Gray Box Identification of State-Space Models Using Difference of Convex Programming

TL;DR

This paper introduces a novel gray-box system identification method leveraging difference-of-convex programming and low-rank Hankel matrices, improving initial estimates and robustness in structured state-space modeling.

Contribution

It recasts gray-box identification as a difference-of-convex problem solved via sequential convex programming with nuclear-norm initialization, overcoming previous non-convexity issues.

Findings

Achieves maximum impulse-response fitting without non-convex conditions.

Applicable even when system parameters are unidentifiable.

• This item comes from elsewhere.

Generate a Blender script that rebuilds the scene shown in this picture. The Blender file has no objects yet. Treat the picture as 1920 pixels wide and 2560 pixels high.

Provides reliable initial estimates for iterative refinement.

Abstract

Gray-box identification is prevalent in modeling physical and networked systems. However, due to the non-convex nature of the gray-box identification problem, good initial parameter estimates are crucial for a successful application. In this paper, a new identification method is proposed by exploiting the low-rank and structured Hankel matrix of impulse response. This identification problem is recasted into a difference-of-convex programming problem, which is then solved by the sequential convex programming approach with the associated initialization obtained by nuclear-norm optimization. The presented method aims to achieve the maximum impulse-response fitting while not requiring additional (non-convex) conditions to secure non-singularity of the similarity transformation relating the given state-space matrices to the gray-box parameterized ones. This overcomes a persistent shortcoming in a number of recent contributions on this topic, and the new method can be applied for the structured state-space realization even if the involved system parameters are unidentifiable. The method can be used both for directly estimating the gray-box parameters and for providing initial parameter estimates for further iterative search in a conventional gray-box identification setup.